In this case, big-government pro-taxers in the House and Senate have put off a permanent fix in an effort to force Congress to accept a massive tax increase and the radical expansion of government authority with a legislative vehicle once oxymoronically named the Mainstreet Fairness Act.

The proposal would do away with any requirement that a business have a physical connection to a jurisdiction before it can be forced to levy taxes on its sales. If this law were to pass, a person merely calling up a business's website would be enough to require that a business pay taxes in the state where the customer resides. Out-of-state tax authorities could audit businesses in any state.
Because of this political delay the threat to every consumer's pocketbook has grown.
Last spring, the Federal Communications Commission issued an order claiming that the FCC had authority to regulate the Internet. One consequence is that all of those confusing phone taxes and fees, often multiples of the local sales tax, could be levied on Internet access. The Commission has set up a massive tax increase if ITFA expires.
And now the continuation of ITFA is in serious doubt.
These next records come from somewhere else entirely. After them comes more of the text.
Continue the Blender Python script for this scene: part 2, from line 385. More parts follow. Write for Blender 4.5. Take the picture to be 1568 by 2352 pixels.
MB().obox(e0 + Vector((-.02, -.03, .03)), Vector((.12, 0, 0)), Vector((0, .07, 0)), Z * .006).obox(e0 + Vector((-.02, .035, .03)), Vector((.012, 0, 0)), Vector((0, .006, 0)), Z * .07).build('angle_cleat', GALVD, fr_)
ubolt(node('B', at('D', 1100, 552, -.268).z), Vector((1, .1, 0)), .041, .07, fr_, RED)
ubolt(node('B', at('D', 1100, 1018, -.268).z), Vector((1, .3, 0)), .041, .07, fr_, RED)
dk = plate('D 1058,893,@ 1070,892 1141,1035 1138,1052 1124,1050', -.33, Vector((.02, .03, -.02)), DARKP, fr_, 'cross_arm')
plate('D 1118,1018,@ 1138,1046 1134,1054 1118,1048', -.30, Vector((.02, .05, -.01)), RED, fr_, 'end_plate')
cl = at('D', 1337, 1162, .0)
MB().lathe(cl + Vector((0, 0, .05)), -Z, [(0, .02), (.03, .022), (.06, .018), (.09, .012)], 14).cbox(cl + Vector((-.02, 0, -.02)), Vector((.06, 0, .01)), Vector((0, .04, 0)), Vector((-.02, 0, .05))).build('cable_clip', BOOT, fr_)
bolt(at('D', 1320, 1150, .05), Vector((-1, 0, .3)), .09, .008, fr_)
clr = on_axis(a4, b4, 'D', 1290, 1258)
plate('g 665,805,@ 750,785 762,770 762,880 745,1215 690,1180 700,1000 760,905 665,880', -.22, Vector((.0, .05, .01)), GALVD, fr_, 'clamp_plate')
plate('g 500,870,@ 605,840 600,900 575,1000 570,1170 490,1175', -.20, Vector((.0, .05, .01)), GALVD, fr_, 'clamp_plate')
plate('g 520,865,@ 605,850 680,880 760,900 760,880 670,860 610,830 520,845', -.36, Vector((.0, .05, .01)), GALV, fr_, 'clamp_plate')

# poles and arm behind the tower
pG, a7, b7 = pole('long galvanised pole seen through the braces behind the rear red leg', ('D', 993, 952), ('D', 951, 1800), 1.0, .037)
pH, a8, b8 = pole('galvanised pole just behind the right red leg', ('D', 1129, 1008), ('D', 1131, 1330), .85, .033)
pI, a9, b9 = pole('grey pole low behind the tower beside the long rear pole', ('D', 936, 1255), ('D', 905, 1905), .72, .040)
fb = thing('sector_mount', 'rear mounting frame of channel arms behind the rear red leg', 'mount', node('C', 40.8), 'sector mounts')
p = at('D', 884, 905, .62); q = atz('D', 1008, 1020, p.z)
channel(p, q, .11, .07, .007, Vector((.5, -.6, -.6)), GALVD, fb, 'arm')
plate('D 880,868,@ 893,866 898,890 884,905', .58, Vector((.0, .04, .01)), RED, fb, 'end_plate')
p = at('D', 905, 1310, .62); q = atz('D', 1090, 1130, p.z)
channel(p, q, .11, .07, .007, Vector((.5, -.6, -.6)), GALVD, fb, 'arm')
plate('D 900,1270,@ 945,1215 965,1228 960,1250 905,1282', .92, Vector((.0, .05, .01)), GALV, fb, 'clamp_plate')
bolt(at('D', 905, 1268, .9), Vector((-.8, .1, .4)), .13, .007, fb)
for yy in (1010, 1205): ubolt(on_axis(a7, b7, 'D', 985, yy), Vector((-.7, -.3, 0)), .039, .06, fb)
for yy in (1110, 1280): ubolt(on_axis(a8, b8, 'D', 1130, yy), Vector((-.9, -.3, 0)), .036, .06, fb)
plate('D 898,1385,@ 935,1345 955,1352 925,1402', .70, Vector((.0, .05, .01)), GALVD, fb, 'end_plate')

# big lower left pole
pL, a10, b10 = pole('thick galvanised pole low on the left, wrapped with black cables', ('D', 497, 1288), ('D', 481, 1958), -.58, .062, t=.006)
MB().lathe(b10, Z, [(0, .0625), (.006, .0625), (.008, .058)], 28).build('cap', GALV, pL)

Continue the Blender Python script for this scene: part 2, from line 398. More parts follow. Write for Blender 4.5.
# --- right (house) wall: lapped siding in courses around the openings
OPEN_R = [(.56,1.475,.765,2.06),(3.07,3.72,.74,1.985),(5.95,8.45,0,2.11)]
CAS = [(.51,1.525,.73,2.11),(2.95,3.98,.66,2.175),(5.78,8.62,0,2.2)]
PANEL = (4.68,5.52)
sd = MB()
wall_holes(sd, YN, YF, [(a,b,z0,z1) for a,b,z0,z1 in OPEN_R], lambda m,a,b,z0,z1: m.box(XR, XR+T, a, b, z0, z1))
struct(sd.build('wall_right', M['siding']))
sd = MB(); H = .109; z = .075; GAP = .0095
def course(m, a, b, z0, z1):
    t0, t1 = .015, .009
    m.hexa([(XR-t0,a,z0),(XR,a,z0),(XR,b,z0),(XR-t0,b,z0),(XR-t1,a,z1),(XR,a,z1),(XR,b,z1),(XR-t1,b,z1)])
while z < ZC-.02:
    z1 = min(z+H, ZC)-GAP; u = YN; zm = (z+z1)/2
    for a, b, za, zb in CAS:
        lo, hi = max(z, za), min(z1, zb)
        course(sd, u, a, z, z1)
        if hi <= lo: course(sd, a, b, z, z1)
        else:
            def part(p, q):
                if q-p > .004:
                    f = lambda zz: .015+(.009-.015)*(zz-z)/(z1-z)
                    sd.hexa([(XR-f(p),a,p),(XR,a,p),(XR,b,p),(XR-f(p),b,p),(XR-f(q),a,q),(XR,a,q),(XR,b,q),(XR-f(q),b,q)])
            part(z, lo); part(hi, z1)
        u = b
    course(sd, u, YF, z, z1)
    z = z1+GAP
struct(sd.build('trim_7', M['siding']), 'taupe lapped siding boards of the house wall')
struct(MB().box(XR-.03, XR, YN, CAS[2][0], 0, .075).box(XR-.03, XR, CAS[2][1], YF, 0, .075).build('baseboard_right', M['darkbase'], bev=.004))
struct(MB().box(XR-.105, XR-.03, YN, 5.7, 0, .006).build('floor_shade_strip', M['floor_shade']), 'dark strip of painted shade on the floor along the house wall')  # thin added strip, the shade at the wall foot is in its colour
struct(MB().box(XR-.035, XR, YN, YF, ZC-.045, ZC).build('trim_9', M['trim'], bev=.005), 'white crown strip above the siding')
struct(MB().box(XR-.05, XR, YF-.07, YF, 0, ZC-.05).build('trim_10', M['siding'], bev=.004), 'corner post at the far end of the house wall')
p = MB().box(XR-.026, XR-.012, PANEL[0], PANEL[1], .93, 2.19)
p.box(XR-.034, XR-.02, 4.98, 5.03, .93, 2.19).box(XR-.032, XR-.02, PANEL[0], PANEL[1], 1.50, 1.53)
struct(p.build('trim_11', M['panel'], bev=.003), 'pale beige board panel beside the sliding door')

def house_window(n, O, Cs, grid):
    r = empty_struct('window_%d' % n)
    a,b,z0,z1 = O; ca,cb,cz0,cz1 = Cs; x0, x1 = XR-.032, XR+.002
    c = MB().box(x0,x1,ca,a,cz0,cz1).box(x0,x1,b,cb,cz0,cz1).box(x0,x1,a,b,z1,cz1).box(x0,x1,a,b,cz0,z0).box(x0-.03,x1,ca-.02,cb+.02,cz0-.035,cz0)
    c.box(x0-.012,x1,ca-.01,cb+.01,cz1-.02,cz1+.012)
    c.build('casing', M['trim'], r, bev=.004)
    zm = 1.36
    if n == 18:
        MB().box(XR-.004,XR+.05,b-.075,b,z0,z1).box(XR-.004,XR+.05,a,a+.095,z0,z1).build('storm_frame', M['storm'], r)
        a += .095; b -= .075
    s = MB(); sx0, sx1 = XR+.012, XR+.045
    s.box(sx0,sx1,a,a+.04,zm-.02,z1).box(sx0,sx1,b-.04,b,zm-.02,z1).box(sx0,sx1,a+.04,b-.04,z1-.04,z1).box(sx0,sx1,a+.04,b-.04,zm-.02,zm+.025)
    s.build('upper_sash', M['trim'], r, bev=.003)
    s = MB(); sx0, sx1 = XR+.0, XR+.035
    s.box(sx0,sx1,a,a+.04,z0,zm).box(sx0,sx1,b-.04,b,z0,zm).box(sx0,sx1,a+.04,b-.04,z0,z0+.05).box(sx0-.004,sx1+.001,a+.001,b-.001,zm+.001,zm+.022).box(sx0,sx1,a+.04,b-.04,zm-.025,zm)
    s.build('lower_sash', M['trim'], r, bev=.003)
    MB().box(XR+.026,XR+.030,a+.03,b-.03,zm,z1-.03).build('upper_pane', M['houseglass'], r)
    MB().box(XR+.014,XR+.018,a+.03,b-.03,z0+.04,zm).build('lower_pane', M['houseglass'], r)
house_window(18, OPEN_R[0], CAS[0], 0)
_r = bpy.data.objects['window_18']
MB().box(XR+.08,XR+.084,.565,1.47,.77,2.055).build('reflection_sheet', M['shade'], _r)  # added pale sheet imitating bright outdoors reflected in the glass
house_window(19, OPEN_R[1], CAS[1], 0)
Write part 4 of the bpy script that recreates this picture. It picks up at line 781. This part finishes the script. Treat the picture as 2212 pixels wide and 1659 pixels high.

Pro-tax sentiment by some in the House and Senate, the FCC power-grab attempt, and House leadership turmoil have combined to create a challenge for continuation of this important Internet protection.
One would think that immediate passage of a permanent moratorium would be a foregone conclusion, particularly since the taxes discriminate against certain technologies and business plans, and ultimately fall heaviest on those least able to bear the burden. Yet, the self-serving politics of pro-taxers and government expansionists continue to be a barrier to Internet freedom. Congress should move to protect taxpayers and Internet users once and for all by making the moratorium permanent.